Es el caso de la cooperativa Las Bromas. Originalmente formada por mujeres, reúne actualmente a 23 mujeres y 23 hombres, todos pequeños productores. “Fue fundada por nuestros padres hace 37 años pero estaba un poco abandonada”, explica Blanca Perdomo, una de sus integrantes. “La reactivamos hace diez años y la entrada en el programa Escuelas sostenibles nos dio un nuevo impulso”. Nuevos sistemas de riego, pozos y nuevas herramientas permitieron una mejora de su productividad, al mismo tiempo que apostaban por la agricultura orgánica.

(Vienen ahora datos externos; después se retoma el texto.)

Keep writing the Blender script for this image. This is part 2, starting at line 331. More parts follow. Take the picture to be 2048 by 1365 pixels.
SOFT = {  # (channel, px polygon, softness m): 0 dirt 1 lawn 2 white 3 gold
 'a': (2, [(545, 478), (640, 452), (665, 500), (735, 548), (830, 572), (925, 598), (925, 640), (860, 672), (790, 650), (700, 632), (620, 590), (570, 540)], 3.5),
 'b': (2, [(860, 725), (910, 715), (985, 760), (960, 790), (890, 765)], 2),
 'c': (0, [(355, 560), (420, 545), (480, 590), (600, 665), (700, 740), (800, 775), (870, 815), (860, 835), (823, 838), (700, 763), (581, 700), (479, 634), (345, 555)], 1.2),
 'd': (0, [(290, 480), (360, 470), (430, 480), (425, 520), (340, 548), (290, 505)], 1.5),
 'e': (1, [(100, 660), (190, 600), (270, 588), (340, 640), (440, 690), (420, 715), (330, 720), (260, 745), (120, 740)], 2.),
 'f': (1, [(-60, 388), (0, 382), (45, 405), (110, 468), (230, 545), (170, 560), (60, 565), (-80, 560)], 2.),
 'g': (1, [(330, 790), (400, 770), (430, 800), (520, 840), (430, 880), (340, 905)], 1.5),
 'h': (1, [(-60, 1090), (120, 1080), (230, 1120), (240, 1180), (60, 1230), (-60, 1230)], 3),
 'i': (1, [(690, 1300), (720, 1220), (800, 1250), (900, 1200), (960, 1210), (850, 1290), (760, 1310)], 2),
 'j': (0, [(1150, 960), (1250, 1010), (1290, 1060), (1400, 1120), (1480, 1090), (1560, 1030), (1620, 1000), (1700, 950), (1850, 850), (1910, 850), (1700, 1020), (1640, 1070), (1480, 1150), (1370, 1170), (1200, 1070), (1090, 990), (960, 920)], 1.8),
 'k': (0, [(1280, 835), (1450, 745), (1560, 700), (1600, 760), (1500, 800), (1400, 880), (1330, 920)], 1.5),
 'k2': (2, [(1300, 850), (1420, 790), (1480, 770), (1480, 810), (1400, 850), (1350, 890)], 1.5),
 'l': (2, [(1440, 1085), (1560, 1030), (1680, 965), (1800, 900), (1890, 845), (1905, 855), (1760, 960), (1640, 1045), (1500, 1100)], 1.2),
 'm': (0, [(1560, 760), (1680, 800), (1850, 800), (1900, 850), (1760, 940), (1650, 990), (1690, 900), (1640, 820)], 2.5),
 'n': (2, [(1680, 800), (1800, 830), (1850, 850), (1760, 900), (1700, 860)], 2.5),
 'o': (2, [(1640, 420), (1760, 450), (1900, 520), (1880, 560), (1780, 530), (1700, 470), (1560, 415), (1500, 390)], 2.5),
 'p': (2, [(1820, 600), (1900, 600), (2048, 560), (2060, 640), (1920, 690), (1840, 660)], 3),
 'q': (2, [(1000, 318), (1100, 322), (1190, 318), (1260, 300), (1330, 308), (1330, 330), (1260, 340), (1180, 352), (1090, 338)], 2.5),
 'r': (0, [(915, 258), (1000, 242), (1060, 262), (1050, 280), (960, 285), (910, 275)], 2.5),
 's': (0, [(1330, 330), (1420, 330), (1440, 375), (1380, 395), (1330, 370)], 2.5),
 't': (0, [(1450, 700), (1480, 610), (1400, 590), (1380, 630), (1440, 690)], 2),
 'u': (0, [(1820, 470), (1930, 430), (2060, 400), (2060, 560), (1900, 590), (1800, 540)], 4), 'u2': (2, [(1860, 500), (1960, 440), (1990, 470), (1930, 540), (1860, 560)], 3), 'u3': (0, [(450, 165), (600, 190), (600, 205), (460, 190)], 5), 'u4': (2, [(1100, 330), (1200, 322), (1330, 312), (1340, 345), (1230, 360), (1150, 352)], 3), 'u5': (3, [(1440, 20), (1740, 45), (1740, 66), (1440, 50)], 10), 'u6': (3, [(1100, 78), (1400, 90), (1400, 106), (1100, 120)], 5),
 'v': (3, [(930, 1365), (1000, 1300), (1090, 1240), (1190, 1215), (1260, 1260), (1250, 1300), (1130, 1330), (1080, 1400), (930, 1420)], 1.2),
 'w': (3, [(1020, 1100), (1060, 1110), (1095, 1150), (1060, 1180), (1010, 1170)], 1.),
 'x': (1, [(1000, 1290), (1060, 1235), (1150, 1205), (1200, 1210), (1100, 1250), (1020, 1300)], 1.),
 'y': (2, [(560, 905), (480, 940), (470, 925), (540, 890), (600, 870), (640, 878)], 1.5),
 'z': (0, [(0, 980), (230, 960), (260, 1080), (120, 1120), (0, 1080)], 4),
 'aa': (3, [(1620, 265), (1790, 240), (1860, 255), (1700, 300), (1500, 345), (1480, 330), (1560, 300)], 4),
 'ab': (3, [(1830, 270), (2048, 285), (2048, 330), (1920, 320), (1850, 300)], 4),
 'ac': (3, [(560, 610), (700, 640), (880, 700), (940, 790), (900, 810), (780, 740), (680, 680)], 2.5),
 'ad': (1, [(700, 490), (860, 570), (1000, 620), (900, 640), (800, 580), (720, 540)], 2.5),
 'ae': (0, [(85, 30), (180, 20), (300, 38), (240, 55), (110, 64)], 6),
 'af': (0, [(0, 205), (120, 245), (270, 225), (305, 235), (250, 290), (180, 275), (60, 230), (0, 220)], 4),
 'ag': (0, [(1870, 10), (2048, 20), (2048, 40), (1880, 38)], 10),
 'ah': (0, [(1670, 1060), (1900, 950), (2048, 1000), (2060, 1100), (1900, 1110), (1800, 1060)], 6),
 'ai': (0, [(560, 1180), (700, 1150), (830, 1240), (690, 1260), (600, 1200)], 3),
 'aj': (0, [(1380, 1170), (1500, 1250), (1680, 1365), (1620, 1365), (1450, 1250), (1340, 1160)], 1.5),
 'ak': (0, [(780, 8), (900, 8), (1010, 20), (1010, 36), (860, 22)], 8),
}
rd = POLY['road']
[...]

Sin embargo, cinco años después de su introducción, el programa sigue siendo piloto. Pese a un crecimiento anual importante del presupuesto, todavía no llega al 5% de las escuelas de El Salvador, un país con graves dificultades financieras. En el resto de países beneficiarios de esta cooperación, el programa también tarda en despegar. No obstante, Brasil quiere continuar a promover su experiencia en este ámbito. En 2011 abrió en Salvador de Bahía el Centro de Excelencia de lucha contra el hambre, que asesora a decenas de países en desarrollo, principalmente en África.
Pero esta apuesta declarada por la cooperación Sur-Sur esconde otra cara de la política exterior brasileña. “Brasil tiene este discurso más solidario y más horizontal que la cooperación Norte-Sur pero al mismo tiempo excluye de las decisiones a la sociedad civil. Y sin embargo está muy presente el sector privado”, subraya Enara Echart, investigadora de la Universidad Federal de Río de Janeiro.
En el ámbito de la agricultura, el apoyo externo de Brasil a los pequeños productores es claramente minoritario. “Van mucho más hacia el desarrollo del agronegocio y de la agricultura intensiva”, apunta Echart. Un ejemplo es el corredor de Nacala, una región fértil de Mozambique que el gobierno de ese país quiere desarrollar con la cooperación de Brasil pero que acabó beneficiando a las grandes empresas brasileñas y perjudicando a los pequeños agricultores locales. “Con esta apuesta por la cooperación Sur-Sur, Brasil no ha querido tanto cambiar las reglas del juego como ocupar un espacio en el escenario internacional”, concluye.